Dataset excerpts:
::::

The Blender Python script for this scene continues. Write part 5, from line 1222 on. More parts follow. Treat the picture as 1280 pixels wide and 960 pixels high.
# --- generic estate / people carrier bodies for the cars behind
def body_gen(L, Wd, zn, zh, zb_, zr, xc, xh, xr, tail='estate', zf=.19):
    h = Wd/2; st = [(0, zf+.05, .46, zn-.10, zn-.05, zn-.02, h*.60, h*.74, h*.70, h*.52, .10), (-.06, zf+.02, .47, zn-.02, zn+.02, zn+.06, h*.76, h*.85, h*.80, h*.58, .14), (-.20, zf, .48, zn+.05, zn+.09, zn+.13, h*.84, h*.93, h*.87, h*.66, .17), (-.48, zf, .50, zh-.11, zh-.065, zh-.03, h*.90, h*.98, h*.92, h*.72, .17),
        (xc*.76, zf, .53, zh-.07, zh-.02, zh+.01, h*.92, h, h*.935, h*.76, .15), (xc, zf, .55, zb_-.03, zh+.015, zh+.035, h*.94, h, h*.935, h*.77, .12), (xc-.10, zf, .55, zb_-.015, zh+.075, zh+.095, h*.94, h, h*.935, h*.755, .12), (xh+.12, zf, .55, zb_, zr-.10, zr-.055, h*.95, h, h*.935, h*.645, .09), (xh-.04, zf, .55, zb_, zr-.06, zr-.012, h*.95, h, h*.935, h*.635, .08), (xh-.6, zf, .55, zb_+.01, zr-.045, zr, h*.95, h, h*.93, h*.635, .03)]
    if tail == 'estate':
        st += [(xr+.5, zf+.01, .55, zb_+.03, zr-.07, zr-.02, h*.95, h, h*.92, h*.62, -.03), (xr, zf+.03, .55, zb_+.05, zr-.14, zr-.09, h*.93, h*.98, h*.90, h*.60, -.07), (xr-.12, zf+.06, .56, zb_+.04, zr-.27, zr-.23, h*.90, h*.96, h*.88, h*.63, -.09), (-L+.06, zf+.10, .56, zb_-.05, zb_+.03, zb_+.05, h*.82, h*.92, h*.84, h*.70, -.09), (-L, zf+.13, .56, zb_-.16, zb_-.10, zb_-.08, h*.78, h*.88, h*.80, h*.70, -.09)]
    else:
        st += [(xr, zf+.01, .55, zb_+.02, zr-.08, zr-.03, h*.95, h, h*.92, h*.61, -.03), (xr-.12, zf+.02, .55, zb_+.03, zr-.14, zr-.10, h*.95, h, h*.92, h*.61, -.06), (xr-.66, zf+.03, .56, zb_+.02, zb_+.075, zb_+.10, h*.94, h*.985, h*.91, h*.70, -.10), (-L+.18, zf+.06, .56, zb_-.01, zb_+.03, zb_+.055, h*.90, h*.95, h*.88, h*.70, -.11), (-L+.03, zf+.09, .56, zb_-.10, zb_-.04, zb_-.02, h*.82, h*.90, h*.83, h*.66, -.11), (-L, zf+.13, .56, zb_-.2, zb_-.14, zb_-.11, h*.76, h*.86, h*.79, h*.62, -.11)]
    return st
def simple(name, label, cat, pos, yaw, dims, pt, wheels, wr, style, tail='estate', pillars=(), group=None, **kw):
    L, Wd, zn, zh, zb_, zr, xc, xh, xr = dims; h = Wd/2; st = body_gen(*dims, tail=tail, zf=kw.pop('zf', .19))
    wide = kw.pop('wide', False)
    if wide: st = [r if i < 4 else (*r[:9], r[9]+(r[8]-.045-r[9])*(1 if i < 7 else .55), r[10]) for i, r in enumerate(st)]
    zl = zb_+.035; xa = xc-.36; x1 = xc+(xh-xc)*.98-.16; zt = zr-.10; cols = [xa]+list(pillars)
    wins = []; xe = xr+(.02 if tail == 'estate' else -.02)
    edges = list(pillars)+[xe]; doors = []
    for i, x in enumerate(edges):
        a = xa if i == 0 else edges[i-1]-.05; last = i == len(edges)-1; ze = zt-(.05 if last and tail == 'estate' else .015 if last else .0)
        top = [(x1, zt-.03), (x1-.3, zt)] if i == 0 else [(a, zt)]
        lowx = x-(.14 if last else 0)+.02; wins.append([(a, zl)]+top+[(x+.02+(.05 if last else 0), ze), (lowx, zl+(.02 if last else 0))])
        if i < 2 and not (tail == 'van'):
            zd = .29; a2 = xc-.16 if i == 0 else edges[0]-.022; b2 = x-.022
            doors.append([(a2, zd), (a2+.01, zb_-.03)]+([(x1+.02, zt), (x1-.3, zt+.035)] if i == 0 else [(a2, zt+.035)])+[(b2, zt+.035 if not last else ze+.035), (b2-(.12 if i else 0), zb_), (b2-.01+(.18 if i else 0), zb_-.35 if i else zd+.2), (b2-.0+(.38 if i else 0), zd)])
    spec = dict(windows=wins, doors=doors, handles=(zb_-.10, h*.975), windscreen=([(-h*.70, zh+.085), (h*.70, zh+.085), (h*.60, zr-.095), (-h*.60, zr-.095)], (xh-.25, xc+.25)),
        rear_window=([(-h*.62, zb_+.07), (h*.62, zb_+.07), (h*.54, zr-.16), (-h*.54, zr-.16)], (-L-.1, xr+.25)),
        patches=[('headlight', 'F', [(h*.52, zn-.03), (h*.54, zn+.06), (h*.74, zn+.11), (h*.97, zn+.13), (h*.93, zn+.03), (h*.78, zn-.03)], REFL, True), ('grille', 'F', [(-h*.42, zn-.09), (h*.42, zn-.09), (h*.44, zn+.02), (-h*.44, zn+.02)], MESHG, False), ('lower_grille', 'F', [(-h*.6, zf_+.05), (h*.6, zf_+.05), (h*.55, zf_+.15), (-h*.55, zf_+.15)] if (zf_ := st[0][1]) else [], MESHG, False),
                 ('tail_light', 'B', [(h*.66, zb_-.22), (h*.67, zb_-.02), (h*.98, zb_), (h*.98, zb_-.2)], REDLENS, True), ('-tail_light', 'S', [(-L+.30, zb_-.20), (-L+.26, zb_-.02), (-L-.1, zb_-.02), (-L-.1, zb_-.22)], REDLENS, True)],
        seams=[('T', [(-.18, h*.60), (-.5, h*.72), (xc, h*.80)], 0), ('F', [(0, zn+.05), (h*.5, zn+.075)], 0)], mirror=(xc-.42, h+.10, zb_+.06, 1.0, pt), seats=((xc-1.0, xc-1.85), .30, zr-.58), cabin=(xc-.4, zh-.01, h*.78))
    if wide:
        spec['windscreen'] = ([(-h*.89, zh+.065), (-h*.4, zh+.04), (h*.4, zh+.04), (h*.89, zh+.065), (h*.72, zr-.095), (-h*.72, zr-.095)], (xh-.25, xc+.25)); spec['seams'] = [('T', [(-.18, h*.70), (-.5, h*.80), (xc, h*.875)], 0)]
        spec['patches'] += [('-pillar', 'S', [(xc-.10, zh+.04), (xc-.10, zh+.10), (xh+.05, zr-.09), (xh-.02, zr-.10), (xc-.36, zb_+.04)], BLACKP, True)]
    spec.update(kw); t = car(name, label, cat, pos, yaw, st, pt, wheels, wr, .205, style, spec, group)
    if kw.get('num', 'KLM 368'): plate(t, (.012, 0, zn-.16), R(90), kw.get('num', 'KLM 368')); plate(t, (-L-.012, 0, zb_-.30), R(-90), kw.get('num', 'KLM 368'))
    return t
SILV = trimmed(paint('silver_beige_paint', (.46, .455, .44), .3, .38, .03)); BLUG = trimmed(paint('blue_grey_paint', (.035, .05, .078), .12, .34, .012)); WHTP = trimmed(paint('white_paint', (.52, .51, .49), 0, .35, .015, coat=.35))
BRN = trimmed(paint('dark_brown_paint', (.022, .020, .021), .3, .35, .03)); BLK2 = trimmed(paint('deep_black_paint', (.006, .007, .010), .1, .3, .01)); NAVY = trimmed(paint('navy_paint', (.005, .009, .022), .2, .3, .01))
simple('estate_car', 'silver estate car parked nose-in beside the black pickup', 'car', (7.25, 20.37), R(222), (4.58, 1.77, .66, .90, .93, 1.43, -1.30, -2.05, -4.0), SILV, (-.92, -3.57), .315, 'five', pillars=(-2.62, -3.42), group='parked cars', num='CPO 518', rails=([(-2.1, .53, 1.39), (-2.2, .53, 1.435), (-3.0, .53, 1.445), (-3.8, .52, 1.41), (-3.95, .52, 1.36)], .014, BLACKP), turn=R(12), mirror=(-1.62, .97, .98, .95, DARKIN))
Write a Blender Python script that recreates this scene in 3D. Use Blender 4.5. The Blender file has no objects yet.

::::

Work required: Search the lines above for the string "scene" and copy each line that has it.

Solution for this task:
The Blender Python script for this scene continues. Write part 5, from line 1222 on. More parts follow. Treat the picture as 1280 pixels wide and 960 pixels high.
Write a Blender Python script that recreates this scene in 3D. Use Blender 4.5. The Blender file has no objects yet.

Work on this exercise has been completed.